Deleting an element of a container by directly accessing its iterator alone in C++

Question

I have declared a std::vector<int> in my main function and would like to remove all even elements from it, but only by passing it's iterator to a function called remove_even which accepts the start and end iterator of the container.

#include <iostream>
#include <algorithm>
#include <vector>

void remove_even(auto start, auto end) {
    while(start != end) {
        if(*start % 2 == 0)
        // Remove element from container
    }
}

int main() {
    std::vector<int> vec = {2, 4, 5, 6, 7};
    remove_even(vec.begin(), vec.end());
}

Is there a way of doing this in C++ or must I directly pass in my vector to the function ?

Answer 1

It is the class std::vector itself that has the method erase that allows to erase required elements in a vector.

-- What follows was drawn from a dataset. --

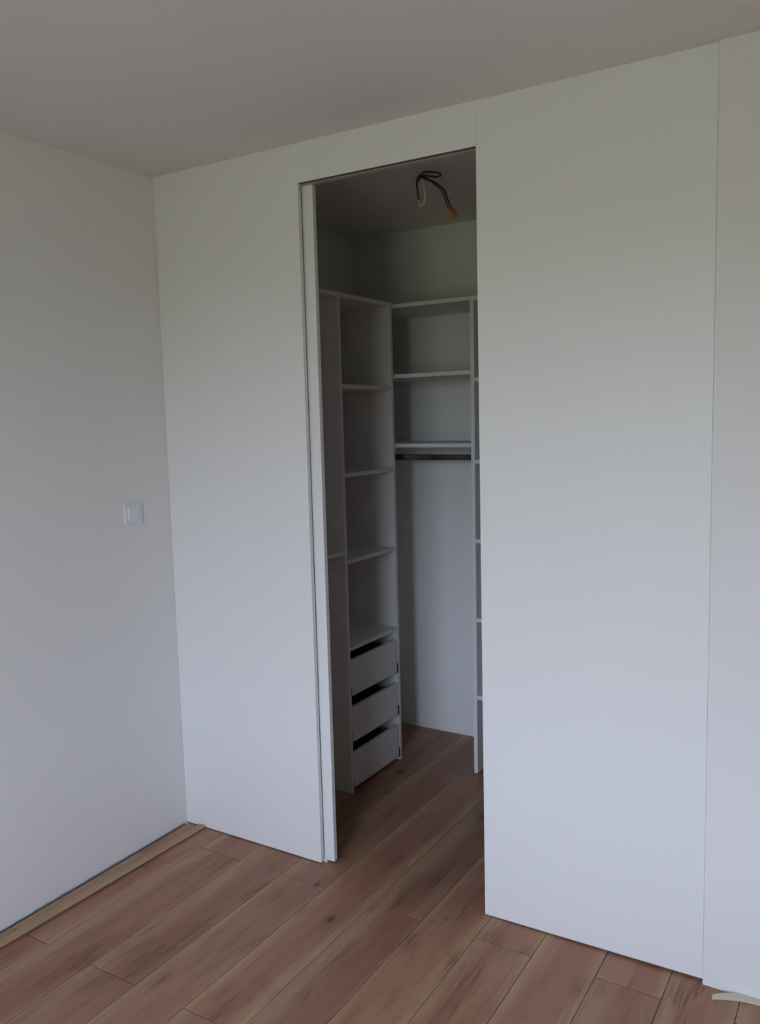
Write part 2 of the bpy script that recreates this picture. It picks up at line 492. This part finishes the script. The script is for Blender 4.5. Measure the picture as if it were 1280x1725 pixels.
# ------------------------------------------------------------------ lamp cable hanging from the closet ceiling
co = (0.884, 0.53, 2.60)
cable = empty('lamp_cable', co, 'looped bare lamp cable with orange connector hanging from the closet ceiling', 'cable')
tube('sheath', 'cable_white', [(.884, .53, 2.5998), (.889, .53, 2.585), (.893, .528, 2.566), (.901, .525, 2.524), (.903, .524, 2.490), (.896, .526, 2.470),
                               (.884, .53, 2.4665), (.875, .534, 2.474), (.871, .536, 2.490)], .0036, cable, 8, 6, co)
tube('wire', 'cable', [(.871, .536, 2.490), (.868, .537, 2.510), (.864, .537, 2.535), (.863, .535, 2.552), (.868, .533, 2.571), (.882, .531, 2.583), (.898, .528, 2.5865),
                       (.927, .522, 2.583), (.960, .518, 2.574), (.979, .516, 2.563), (.964, .515, 2.557), (.940, .516, 2.563), (.913, .52, 2.571), (.890, .523, 2.575), (.874, .527, 2.569), (.867, .53, 2.555)],
     .0036, cable, 8, 6, co)
tube('wire', 'cable', [(.869, .531, 2.545), (.868, .528, 2.558), (.877, .525, 2.571), (.892, .522, 2.572), (.913, .52, 2.563), (.932, .518, 2.551), (.964, .516, 2.530), (.994, .514, 2.501),
                       (1.005, .512, 2.472), (1.018, .51, 2.442), (1.024, .51, 2.432)], .0036, cable, 8, 6, co)
tube('wire', 'cable', [(.872, .528, 2.556), (.888, .526, 2.569), (.910, .522, 2.558), (.935, .519, 2.545), (.962, .517, 2.522), (.984, .515, 2.500), (.994, .513, 2.475), (1.006, .511, 2.444), (1.014, .51, 2.432)],
     .0026, cable, 8, 6, co)
# connector block: orange body with three barrels and screws, hanging off the wires
con = Matrix.Translation((1.031 - co[0], .508 - co[1], 2.413 - co[2])) @ Matrix.Rotation(math.radians(-18), 4, 'Y') @ Matrix.Scale(0.86, 4)
bm = bmesh.new(); add_box(bm, -.012, .012, -.007, .007, -.021, .021)
bmesh.ops.recalc_face_normals(bm, faces=list(bm.faces)); bevel(bm, .003, 2)
for zz in (-.013, 0, .013):
    g = bmesh.ops.create_cone(bm, cap_ends=True, segments=12, radius1=.0055, radius2=.005, depth=.006, matrix=Matrix.Translation((0, -.009, zz)) @ Matrix.Rotation(math.radians(90), 4, 'X'))
bm.transform(con)
cn = link('connector', finish(bm, 'connector'), 'orange', cable, label='orange wire connector block')
for zz in (-.013, 0, .013):
    bm = bmesh.new()
    bmesh.ops.create_cone(bm, cap_ends=True, segments=10, radius1=.003, radius2=.003, depth=.002, matrix=Matrix.Translation((0, -.0125, zz)) @ Matrix.Rotation(math.radians(90), 4, 'X'))
    bm.transform(con)
    link('screw', finish(bm, 'screw'), 'brass', cn)

# ------------------------------------------------------------------ loose oak moulding along the left wall
bm = bmesh.new()
prof = [(-.013, 0), (.011, 0), (.012, .004), (.0185, .0055), (.0185, .010), (.015, .0130), (-.015, .0125), (-.0190, .009), (-.0190, .005)]
r0 = [bm.verts.new((x, -1.30, z)) for x, z in prof]
r1 = [bm.verts.new((x, 1.30, z)) for x, z in prof]
for k in range(len(prof)):
    bm.faces.new((r0[k], r0[(k + 1) % len(prof)], r1[(k + 1) % len(prof)], r1[k]))
bm.faces.new(r0[::-1]); bm.faces.new(r1)
bt = link('floor_moulding', finish(bm, 'floor_moulding'), 'batten', None, 'loose oak coloured moulding strip lying on the floor along the left wall', 'moulding', loc=(0.0645, -1.3035, 0.0005))
bt.rotation_euler = (0, 0, math.radians(-1.15))

# pale strip lying at the foot of the right wall
bm = bmesh.new(); sec = []
path = [(2.087, -.0625, -.052), (2.098, -.057, -.041), (2.115, -.0495, -.028), (2.140, -.039, -.0125), (2.165, -.031, -.0095), (2.195, -.0265, -.009),
        (2.24, -.0255, -.009), (2.50, -.0255, -.009), (2.75, -.026, -.009)]
for x, ya_, yb_ in path:
    sec.append([bm.verts.new(c) for c in ((x, ya_, .0005), (x, yb_, .0005), (x, yb_, .009), (x, ya_, .0075))])
for a, c in zip(sec, sec[1:]):
    for k in range(4):
        bm.faces.new((a[k], a[(k + 1) % 4], c[(k + 1) % 4], c[k]))
bm.faces.new(sec[0][::-1]); bm.faces.new(sec[-1])
bmesh.ops.recalc_face_normals(bm, faces=list(bm.faces))
bmesh.ops.translate(bm, verts=list(bm.verts), vec=(-2.3, .03, 0))
link('wood_strip', finish(bm, 'wood_strip'), 'foam', None, 'thin pale yellow strip lying at the foot of the right wall', 'strip', loc=(2.3, -.03, 0))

All you can do using iterators is to call standard algorithm std::remove_if that then to use the returned iterator in a call of the method erase.

For example

#include <iostream>
#include <vector>
#include <algorithm>

std::vector<int>::iterator remove_even( std::vector<int>::iterator first,
                                        std::vector<int>::iterator last )
{
    return std::remove_if( first, last, []( int x ) { return x % 2 == 0; } );
}

int main()
{
    std::vector<int> vec = { 2, 4, 5, 6, 7 };

    for ( int x : vec ) std::cout << x << ' ';
    std::cout << std::endl;

    vec.erase( remove_even( vec.begin(), vec.end() ), vec.end() );

    for ( int x : vec ) std::cout << x << ' ';
    std::cout << std::endl;
}    

The program output is

2 4 5 6 7 
5 7 

Answer 2

This is the correct way IMO:

template <typename T>
T remove_even(T start, T end) {
   return std::remove_if(start,end,[](const auto& item){return item%2==0;};
}

int main() {
    std::vector<int> vec = {2, 4, 5, 6, 7};
    vec.erase(remove_even(vec.begin(), vec.end()),vec.end());
}

Answer 3

From cplusplus.com:

An iterator is any object that, pointing to some element in a range of elements (such as an array or a container), has the ability to iterate through the elements of that range using a set of operators (with at least the increment (++) and dereference (*) operators).

As stated in the quote, it points to an element in a range of elements. It does not need to provide any information about the range it is in, i.e. about the container the elements are stored in.

As already stated in a comment, removing an element from a vector (or any other container) is an operation that affects the container, not only the object. So you will always have to call erase() or a similar function on the container.

What you are asking about is (somewhat, not exactly) similar to this:

void remove_or_not(int& i){
    //do something with i to remove it from a container
    //but we dont have a container here
}

int main(){
    std::vector<int> vec;
    //fill vec and generate some int n
    remove_or_not(vec[n]);
}

When calling remove_or_not() in the above example, we just pass a reference to an int - we totally lost the information that it is inside a container, so it's obvious we can't remove it from any container.

When trying the same with iterators we still have the information that the element is inside a container - but we might have lost the information in which container, as it is not required by the iterator to keep this information.
E.g. an iterator over a C-style array can just be a pointer. We can increment and decrement it and compare it to a pointer to the first element and a pointer behind the last element. But there is no need to know anything about the size of the array or about the array at all.

PS: for approaches how to correclty implement what you need, see the already posted answers, i don't think theres a need to repeat those.